Nie wydaje majatku na kosmetyki. Moim zdaniem jest to bezsensu. Jako ze wiele z nich kupuje sobie w stanach(sa lepsze, wiekszy wybor, z podkladami to juz tymbardziej, jako ze w pl moge uzywac tylko easy match z manhattan i stay matte z rimmel, bo wszystko inne za ciemne i za zolte...), to moj podklad z revlonu(o kolorze oczywiscie niedostepnych w polsce, no a jak) i loreal sie konczyl, to szukalam czegos w rossmann\'ie. Testujac zauwazylam ten podklad, ktory wyroznial sie tym ze byl dosc jasny, w dodatku tani. Wzielam na przetestowanie.

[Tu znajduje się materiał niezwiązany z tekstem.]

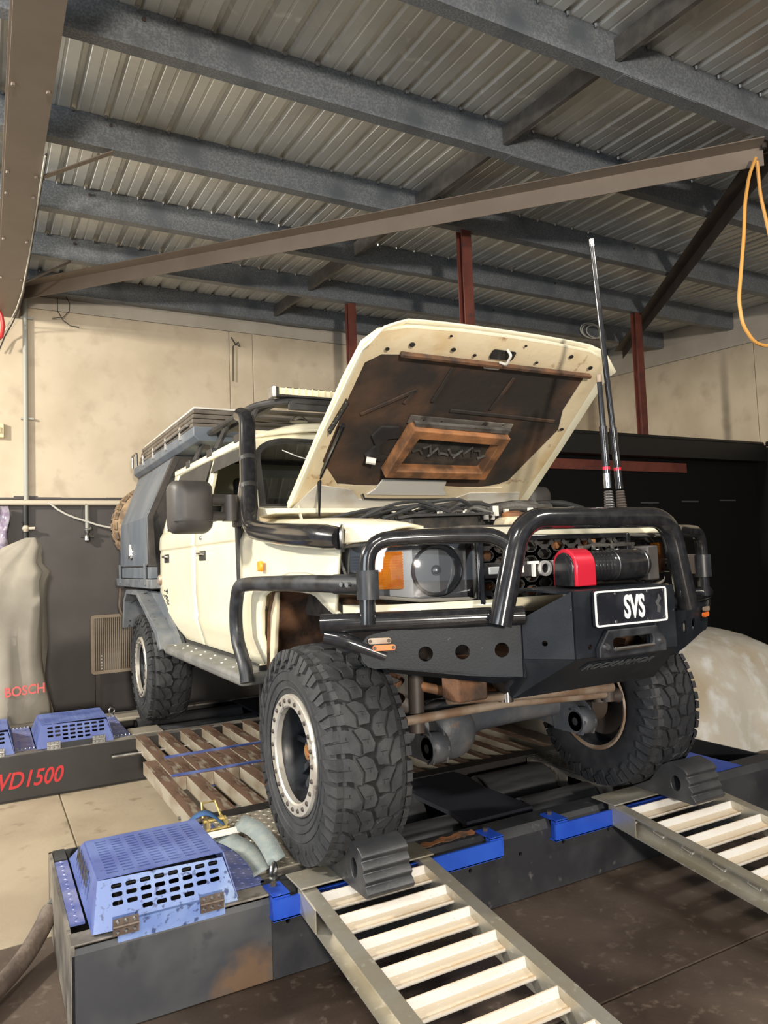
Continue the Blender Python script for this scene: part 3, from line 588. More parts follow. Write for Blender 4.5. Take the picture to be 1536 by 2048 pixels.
# ---- ramps
def ramp(label, x0, x1):
    t = empty('vehicle_ramp', ((x0+x1)/2, -1.4, 0), label, 'ramp', 'aluminium loading ramps')
    y0, L = F0-.02, 2.35; sl = math.atan2(.30, L); c, s_ = math.cos(sl), math.sin(sl)
    P = lambda x, a, h: (x, y0-a*c-h*s_*0, .312-a*s_+h)     # a: distance down the ramp, h above rail top
    for x, sgn in ((x0, 1), (x1, -1)):
        prof = [(0,0),(.052,0),(.052,-.09),(0,-.09),(0,-.083),(.045,-.083),(.045,-.007),(0,-.007)]
        xs = x if sgn > 0 else x
        m = MB().grid([[P(x+sgn*(a if sgn > 0 else a), d, b) for a, b in prof] for d in (-.0, L)], True)
        # channel opens outwards on the near ramp side
        m.build('side_rail', 'alu', t, smooth=0)
        MB().prism([(y0-.005, .305), (y0-.16*c, .305-.16*s_), (y0-.16*c, .305-.16*s_-.078), (y0-.005, .225)], XYZ, x-.004 if sgn > 0 else x, x if sgn > 0 else x+.004).build('end_gusset', 'alu', t, smooth=0)
    # hook plate over the dyno lip
    MB().box(x0-.012, x1+.012, F0-.07, F0+.075, .3125, .319).build('hook_plate', 'alu', t, bevel=.002, smooth=0)
    rung = None
    for k in range(15):
        a = .075+.148*k
        if a > L-.05: break
        if rung is None:
            m = MB(); X0, X1 = x0+.03, x1-.03
            prof = [(0,0),(.004,0),(.010,-.028),(.050,-.034),(.051,-.029),(.055,-.029),(.055,-.039),(.006,-.033)]
            m.grid([[P(x, a+u, v-.004) for u, v in prof] for x in (X0, X1)], True)
            for X in (X0, X1): pass
            rung = top_faces(m.build('rung', 'rung', t, smooth=0), 'rung_tan')
            foot = MB().prism([(0,0),(-.045,-.005),(-.03,-.05),(.0,-.05)], lambda p, q, w: (w, y0-a*c-.04+p, .312-a*s_-.035+q), X1-.012, X1-.006).build('rung_bracket', 'alu', t, smooth=0)
        else:
            again(rung, t, dy=-.148*k*c, dz=-.148*k*s_); again(foot, t, dy=-.148*k*c, dz=-.148*k*s_)
    return t
ramp('aluminium ramp with white rungs below the near front wheel', -1.045, -.515)
ramp('aluminium ramp with white rungs below the far front wheel', .468, 1.065)

# ---- chocks
def chock(label, x0, x1, yb):
    t = empty('wheel_chock', ((x0+x1)/2, yb, .319), label, 'wheel chock', 'rubber wheel chocks')
    prof = []
    # side outline (y forward negative, z): long toe under the tyre, lobed rounded face
    for k in range(9): a = math.radians(200+k*0)
    out = [(.16, 0), (.05, .055), (-.02, .14), (-.075, .165), (-.125, .155)]
    for k in range(4):      # lobes down the front face
        yy, zz = -.155-.012*k, .128-.037*k; out += [(yy, zz+.016), (yy-.014, zz), (yy-.004, zz-.016)]
    out += [(-.19, 0)]
    out = [(yb+a, .319+b) for a, b in out]
    MB().plate(out, [[(p[0], p[1]) for p in [(yb-.10+.026*math.cos(q), .319+.075+.034*math.sin(q)) for q in [i*math.pi/8 for i in range(16)]]]], (x0, 0, 0), (0,1,0), (0,0,1), x1-x0).build('rubber_body', 'chock_rubber', t, bevel=.004, smooth=30)
    return t
chock('ribbed black rubber chock at the tyre with the silver beadlock ring', -.90, -.715, -.245)
chock('ribbed black rubber chock at the tyre nearest covered car', .73, .93, -.245)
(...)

Kolor porcelain, mimo ze wydaje sie spoko, to I tak w momencie nalozenia jest dla mnie za ciemny, w dodatku wylazi z niego zolc, ale nie ma tragedii,da sie to wyrownac jasnym, bardziej rozowym pudrem... Szkoda tylko ze po paru minutach twarz robi sie juz konkretnie pomaranczowa i wyglada to fatalnie. Na mnie malo podkaldow naprawde ciemnieje - ale ten niestety do nich nalezy. Calkiem fajny kolor, ktory nawet i dla mnie nadawalby sie do uzywania(uzywac to w sumie zadna sztuka, ale zeby to wygladalo jakos po ludzku, a nie twarz ciemna, reszta jasna...), po chwili wyglada jak kazdy inny podklad z polskiej drogerii. Oni chyba serio mysla ze to kraj latynoski(nawet moze i nie, przeciez wiele latynosek ma calkiem jasna karnacje)

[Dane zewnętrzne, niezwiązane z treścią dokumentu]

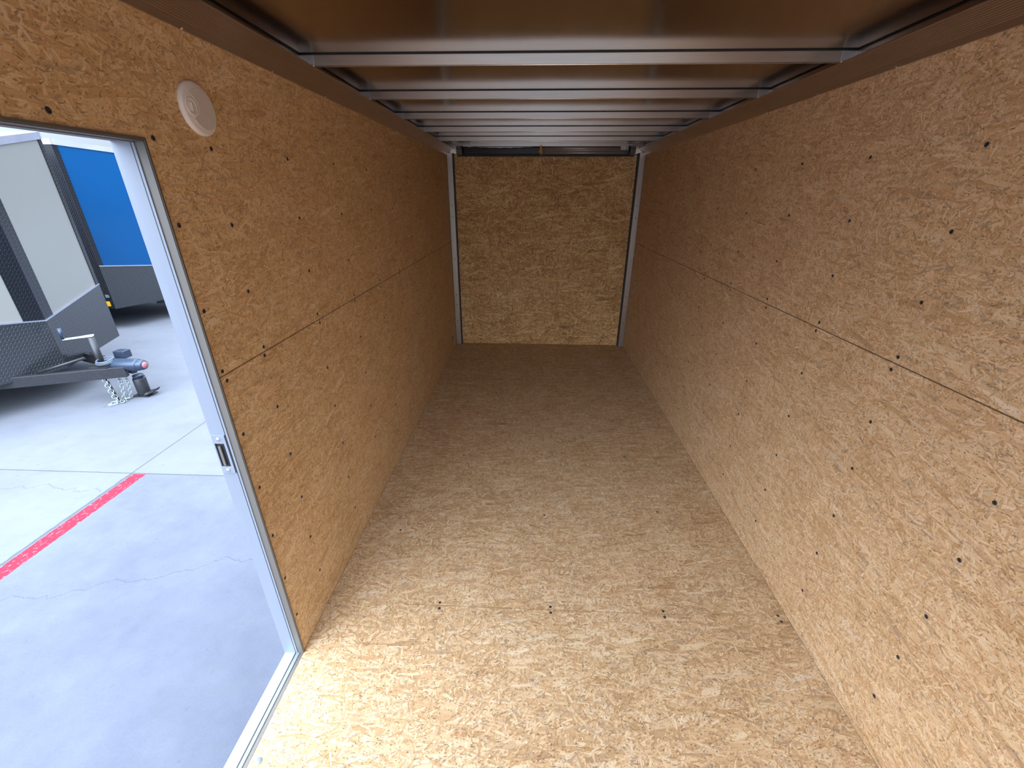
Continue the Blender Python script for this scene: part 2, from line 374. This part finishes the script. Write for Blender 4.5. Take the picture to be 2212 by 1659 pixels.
def wall(name, mat, x0, x1, rects, outer):
    bm = NB()
    for (a, b, c, d) in rects: box(bm, x0, x1, a, b, c, d)
    bm.normal_update()
    o = obj(name, bm, [mat, M['ownskin']])
    for f in o.data.polygons:
        if f.normal.x * outer > 0.5: f.material_index = 1
    return struct(o)
wl_ = wall('wall_left', M['wall_l'], -.075, 0.0, [(Y0, D0, 0, 2.19), (D1, 5.06, 0, 2.19), (D0, D1, DH, 2.19), (D0, D1, -.22, -.03), (Y0, D0, -.22, 0), (D1, 5.06, -.22, 0)], -1)
wr_ = wall('wall_right', M['wall_r'], W, W + .075, [(Y0, 5.06, -.22, 2.19)], 1)
ceil = struct(boxes('ceiling', [(-.06, W + .06, Y0, 5.1, 2.190, 2.20)], M['roof']))

# dark recess hole low on the left wall beside the rear post
bm = NB(); lathe(bm, [(0, .0008), (.014, .0008), (.017, .0)], (0, 0, 0), (1, 0, 0), 24)
h = obj('hole_rim', bm, M['black'], wl_, loc=(0.0002, 4.725, 0.144)); h.scale = (1, 1.0, 2.3); h['label'] = 'dark oval hole'

# screws along the studs, every one a part of its wall
bm = NB(); lathe(bm, [(0, .0006), (.0016, .0006), (.0020, .0014), (.0050, .0013), (.0062, .0002), (.0062, 0)], (0, 0, 0), (1, 0, 0), 14)
scr = obj('screw', bm, M['screw'], wr_, loc=(W, 1.29, 1.62)); scr.rotation_euler = (0, 0, math.pi)
first = True
zs = [.2, .4, .6, .81, 1.01, 1.205, 1.24, 1.42, 1.63, 1.83]
for y in [.48, .885, 1.297, 1.70, 2.103, 2.51, 2.91, 3.32, 3.73]:
    for z in zs:
        if abs(y - 1.297) < .01 and z == 1.63: continue
        jy, jz = random.uniform(-.006, .006), random.uniform(-.008, .008)
        copy_to(scr, wr_, (W, y + jy, z + jz), (0, 0, math.pi))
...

Poza tym, mial byc kryjacy, no troche jest. Tak jak wiekszosc podkladow, czyli wyrownuje jakies tam male przebarwienia czy krostki, duzych przebarwien czy blizn nie ukryje na pewno(pryszczy to moim zdaniem i tak nie ma sensu nawet dusic pod tapeta, bo z podkladem czy korektorem sa wrecz o wiele bardziej widoczne).
Matowic nie matowi, wcale a wcale. Ja tego i tak od podkladow nie wymagam, ale sa takie co to robia, ten raczej nie.
Poza tym, po dwoch, trzech godzinach wyglada juz na prawde zle. Najlepsze jest to ze sciera sie z niedoskonalosci i z tego co ma kryc, wiec staja sie bardziej widoczne, ale twarz dalej jest pomaranczowa, swieci sie, no i wchodzi we wszelkie zaglebienia, zmarszczki, nawet najmniejsze.
Konsystencja jest dosc gesta, fajnie sie rozprowadza. Zaznaczam ze podklady nakladam palcami, bo akurat rano wstaje na ostatnia chwile i nie mam czasu na zabawy z pedzelkami czy gabeczkami. I prawie nigdy nie mam smug, chyba ze przy tych bardzo gestych i ciezkich podkladach(w "musach").
Mimo ze kosztuje dosc malo, to moim zdaniem jest to niewypal. Ciemny, sciera sie blyskawicznie, zle wyglada na twarzy(na pewno o wiele gorzej niz bez makijazu)... Oczywiscie kazda opinia jest subiektywna - wiec jak bedziecie testowac, to po posmarowaniu testerem w sklepie, poczekajcie, nawet pare minut, bo kolor sie zmienia. Tak jak pisalam, jestem naprawde jasna, a w momencie nakladania okazal sie dla mnie za ciemny, pozniej kolor robi sie juz calkiem okropny. Widocznie osoby ktore moga go uzywac wcale nie sa takie blade, albo jakims cudem ten podklad nie ciemnieje im az tak jak mi ;) teraz uzywam loreal true match, a ten stoi i sie kurzy...
Używam tego produktu od: Dluzej niz Miesiac
Ilość zużytych opakowań: Jedna tubka, uzyta ze dwa czy trzy razy.